The Gross tonnage of Indian fleet which was at 0.19 million following independence in 1947 continued its tardy growth to gain its present strength of 1,135 ships of 11.03 million GT as on 31.3.2012, as a result India today owns less than 1.3 % percent of the world fleet. It was only in 2004 - 05 when the Tonnage Tax for shipping was introduced by the government that the shipping tonnage underwent a significant rise. But that was not to be for long. It has continued to lag behind the growth of India’s EXIM trade because there is no facilitative regime.


“According the Maritime Agenda 2010-2020, the government has targeted shipping tonnage at 43 million by 2020 which will include chartered as well as owned tonnage,” informed Mr. Hajara. “Of this, 30 million GT may be the Indian owned tonnage. For achieving this tonnage an investment of around Rs. 120,000 crore is estimated, including private investment. Need for core fleet for international trade competitiveness, moderating freight costs and for Energy and Maritime security of nation.”


But this appears to be a tall order as ship owners are saddled with different taxes which have taken the wind out of the growth sail. S. Hajara, CMD of SCI pointed out that during the Indo-Pakistan war Indian lines had to carry 98 per cent of India’s oil requirement because foreign ships refused to carry it.


Port traffic has been growing threefold. It has been the minor ports viz. the non-major ports that have played a significant role in capacity building. If this type of growth continues government has decided on the public-private partnership route for expediting port capacity building.


As per the Maritime Agenda, 2020, the traffic at major ports is likely to grow at a CAGR of 8.03% from 561.09 Million Tonnes in 2009-10 to 1214.82 Million Tonnes by 2019-20. For Non-Major ports, the traffic will grow from 288.80 MT in 2009-10 to 1269.59 Million Tonnes by 2019-20 at CAGR of 15.96%. Thus, the anticipated traffic at Indian Ports would grow to 2484.41 Million Tonnes by 2019-20 from the level of 849.89 Million Tonnes in 2009-10 at CAGR of 11.32%.


India spends 13% of its GDP on logistics compared to an average of 10% in other developing countries. 2/3 of this overall logistics costs estimated is from transportation & warehousing.
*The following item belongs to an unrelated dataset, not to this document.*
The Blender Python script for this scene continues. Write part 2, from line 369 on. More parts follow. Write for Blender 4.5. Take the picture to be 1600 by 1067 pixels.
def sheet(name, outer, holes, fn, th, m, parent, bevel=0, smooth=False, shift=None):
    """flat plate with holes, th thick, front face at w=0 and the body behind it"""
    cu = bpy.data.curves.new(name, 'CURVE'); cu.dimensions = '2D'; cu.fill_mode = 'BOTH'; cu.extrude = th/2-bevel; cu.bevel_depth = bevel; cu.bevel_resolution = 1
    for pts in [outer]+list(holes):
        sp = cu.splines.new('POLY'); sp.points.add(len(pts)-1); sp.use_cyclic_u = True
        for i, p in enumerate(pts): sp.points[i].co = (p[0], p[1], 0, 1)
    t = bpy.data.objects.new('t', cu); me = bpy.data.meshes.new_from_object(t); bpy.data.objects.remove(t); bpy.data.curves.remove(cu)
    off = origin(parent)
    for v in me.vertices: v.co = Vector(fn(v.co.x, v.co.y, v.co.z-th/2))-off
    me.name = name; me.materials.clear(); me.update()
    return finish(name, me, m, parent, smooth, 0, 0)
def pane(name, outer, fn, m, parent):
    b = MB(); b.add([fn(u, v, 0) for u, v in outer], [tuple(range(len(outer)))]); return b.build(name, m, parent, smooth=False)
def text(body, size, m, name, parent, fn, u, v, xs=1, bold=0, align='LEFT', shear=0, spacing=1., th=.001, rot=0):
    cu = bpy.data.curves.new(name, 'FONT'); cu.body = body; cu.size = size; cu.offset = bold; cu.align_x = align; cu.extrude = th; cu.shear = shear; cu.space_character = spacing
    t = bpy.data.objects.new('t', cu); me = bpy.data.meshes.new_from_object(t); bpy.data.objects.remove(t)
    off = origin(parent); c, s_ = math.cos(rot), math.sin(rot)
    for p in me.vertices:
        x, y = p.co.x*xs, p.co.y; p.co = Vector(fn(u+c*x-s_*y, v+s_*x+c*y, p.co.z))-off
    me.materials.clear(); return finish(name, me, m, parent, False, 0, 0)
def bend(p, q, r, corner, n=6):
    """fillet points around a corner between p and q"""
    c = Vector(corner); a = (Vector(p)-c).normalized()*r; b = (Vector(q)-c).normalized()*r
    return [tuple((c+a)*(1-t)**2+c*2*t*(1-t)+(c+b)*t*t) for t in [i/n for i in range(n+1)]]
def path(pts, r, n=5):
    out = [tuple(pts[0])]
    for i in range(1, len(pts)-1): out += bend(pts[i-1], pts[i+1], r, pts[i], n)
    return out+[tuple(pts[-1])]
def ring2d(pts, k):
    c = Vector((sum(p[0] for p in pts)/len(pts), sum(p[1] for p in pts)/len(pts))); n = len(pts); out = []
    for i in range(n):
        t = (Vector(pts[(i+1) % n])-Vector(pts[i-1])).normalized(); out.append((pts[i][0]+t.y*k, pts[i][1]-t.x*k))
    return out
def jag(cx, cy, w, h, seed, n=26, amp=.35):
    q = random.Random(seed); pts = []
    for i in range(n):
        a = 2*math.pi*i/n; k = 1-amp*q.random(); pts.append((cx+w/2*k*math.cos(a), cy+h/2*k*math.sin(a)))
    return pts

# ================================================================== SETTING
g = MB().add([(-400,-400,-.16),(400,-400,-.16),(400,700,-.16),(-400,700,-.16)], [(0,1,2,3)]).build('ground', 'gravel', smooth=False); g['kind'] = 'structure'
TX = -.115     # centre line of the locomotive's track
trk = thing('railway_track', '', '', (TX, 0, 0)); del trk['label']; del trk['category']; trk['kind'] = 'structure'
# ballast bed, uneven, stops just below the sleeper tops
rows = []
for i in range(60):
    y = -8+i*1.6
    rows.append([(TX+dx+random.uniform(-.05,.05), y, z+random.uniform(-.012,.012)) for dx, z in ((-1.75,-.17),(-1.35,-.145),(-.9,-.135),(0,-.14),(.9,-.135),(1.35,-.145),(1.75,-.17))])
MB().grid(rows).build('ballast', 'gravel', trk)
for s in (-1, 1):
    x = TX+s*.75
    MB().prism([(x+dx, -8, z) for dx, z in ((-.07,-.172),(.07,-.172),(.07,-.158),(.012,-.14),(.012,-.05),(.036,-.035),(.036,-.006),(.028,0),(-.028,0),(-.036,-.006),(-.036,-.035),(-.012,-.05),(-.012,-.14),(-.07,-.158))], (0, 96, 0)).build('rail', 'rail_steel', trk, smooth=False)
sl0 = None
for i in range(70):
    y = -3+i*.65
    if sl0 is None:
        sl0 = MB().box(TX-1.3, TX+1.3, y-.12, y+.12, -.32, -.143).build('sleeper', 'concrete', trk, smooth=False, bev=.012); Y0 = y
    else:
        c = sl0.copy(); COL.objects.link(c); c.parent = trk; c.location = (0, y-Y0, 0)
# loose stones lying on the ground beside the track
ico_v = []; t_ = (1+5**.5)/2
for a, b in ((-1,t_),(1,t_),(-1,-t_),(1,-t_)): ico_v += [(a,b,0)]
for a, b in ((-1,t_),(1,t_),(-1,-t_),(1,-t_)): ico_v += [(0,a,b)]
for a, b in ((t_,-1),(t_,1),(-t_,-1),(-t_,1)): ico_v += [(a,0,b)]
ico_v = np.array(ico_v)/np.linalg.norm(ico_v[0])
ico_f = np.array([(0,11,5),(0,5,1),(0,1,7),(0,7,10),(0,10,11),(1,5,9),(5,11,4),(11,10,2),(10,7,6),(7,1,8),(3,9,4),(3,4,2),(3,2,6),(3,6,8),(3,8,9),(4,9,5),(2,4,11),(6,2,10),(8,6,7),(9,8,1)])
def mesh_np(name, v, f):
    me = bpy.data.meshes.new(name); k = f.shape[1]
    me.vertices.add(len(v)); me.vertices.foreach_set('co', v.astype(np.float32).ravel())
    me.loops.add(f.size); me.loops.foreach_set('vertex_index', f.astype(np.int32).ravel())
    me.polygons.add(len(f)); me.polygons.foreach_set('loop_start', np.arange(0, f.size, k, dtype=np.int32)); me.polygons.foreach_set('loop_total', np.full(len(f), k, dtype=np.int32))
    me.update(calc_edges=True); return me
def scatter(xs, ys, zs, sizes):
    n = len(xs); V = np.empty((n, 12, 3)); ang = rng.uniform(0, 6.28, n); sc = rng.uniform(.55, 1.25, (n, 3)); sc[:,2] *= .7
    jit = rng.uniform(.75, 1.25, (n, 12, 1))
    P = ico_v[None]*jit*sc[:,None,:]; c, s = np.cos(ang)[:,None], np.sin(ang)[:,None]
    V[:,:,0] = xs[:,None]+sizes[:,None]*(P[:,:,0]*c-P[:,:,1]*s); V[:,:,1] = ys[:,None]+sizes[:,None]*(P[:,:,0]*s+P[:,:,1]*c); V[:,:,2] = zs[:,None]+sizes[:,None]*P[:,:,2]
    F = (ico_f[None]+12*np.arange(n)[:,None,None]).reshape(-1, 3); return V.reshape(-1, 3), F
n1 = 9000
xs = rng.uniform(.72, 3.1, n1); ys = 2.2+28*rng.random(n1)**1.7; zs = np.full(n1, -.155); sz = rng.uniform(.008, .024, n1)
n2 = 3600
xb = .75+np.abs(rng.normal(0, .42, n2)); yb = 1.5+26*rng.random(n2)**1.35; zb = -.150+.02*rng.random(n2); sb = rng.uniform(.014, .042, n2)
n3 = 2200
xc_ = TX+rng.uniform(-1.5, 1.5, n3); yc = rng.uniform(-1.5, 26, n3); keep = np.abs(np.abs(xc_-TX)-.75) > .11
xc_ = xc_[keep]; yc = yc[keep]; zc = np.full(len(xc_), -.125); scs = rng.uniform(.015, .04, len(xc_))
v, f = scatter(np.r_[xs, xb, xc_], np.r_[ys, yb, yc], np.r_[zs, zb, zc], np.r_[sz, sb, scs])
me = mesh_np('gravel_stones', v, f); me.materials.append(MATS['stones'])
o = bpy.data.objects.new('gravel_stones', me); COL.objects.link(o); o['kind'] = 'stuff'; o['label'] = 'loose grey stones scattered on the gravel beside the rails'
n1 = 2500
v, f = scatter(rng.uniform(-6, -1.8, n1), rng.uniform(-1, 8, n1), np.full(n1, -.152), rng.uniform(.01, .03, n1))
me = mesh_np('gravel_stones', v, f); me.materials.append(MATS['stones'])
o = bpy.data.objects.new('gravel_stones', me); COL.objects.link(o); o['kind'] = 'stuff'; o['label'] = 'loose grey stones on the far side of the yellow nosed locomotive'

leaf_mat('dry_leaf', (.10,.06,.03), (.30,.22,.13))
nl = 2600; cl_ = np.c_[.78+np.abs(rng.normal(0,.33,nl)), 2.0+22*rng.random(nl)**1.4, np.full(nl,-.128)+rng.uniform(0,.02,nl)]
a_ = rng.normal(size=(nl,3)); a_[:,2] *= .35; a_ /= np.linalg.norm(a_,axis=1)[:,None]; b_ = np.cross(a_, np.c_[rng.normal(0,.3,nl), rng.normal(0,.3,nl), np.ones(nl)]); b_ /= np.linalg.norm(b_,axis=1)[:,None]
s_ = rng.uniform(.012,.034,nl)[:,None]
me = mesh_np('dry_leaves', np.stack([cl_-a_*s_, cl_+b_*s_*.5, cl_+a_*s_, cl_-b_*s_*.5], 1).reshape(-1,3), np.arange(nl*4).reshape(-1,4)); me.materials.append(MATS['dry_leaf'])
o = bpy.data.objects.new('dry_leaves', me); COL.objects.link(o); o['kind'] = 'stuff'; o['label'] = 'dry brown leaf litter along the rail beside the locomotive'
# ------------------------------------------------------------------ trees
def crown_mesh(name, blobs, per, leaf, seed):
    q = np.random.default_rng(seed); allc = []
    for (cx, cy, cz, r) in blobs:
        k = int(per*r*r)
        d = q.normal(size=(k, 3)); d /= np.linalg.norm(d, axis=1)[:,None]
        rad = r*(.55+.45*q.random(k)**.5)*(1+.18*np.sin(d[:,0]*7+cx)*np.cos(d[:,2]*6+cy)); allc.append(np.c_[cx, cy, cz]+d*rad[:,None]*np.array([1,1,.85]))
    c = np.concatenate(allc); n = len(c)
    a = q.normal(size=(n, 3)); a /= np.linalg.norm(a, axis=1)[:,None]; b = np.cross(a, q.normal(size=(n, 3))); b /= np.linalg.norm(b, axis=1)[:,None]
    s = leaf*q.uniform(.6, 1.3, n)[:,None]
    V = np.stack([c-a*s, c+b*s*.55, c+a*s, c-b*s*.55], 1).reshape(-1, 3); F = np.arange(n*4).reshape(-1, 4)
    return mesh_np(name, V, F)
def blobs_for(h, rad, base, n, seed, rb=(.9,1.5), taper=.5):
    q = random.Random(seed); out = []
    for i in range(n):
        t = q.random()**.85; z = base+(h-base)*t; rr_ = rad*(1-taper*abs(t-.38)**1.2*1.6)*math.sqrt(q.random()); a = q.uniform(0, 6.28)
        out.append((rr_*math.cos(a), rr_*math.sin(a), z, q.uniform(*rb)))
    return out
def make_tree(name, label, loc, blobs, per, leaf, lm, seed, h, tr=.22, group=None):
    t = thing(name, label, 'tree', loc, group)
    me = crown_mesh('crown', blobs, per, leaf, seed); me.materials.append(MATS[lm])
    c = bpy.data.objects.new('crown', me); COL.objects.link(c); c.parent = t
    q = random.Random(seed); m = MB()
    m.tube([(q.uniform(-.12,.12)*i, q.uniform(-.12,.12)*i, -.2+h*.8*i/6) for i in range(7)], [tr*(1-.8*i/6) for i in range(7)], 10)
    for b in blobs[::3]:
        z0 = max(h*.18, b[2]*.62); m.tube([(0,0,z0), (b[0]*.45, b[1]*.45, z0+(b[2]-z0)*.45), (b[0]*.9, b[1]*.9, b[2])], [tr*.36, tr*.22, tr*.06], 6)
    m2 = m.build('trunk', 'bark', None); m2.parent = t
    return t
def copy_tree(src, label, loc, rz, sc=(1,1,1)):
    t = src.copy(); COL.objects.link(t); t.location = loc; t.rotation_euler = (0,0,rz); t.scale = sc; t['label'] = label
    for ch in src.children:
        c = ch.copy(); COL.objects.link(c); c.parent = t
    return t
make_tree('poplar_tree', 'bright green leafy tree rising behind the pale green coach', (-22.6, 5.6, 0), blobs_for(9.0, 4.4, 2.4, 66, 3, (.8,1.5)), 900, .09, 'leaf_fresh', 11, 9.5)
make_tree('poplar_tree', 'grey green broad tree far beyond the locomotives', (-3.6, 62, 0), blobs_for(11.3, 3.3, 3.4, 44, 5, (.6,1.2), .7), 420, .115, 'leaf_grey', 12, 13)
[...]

Third Party and Fourth Party Logistics (3PL/ 4PL) has been growing rapidly but still in nascent stages. Market share of organized logistics players is also expected to double to approximately 12 per cent by 2015.


Currently economic loss due to poor logistics infrastructure is placed at USD 45 bn, i.e., 4.3% of GDP and is expected to increase up to USD 140 bn or more than 5% of GDP by 2020. In an integrated and coordinated manner and by reducing India’s transport fuel requirement by 15 per cent to 20 per cent this loss can be reduced significantly.


Logistics infrastructure is a critical enabler of India’s economic development. Recognizing this pivotal role, logistics infrastructure spend has been tripled from around US$ 10 billion in 2003 to around US$ 30 billion in 2010. Despite this increase, the country’s network of roads, rail and waterways will be insufficient as freight movement would have increased by about 3 fold in the coming decade.


India has dependence of merely 6% on water as mode of transport against USA of 14% and China of 30%. Further, overdependence on roadways to 57% and railways to 36% also need to be realigned with international standards. A balanced modal strategy would be the best way forward and there is a need to have a National Integrated logistics Policy (NILP) to move from a strategy to implementation.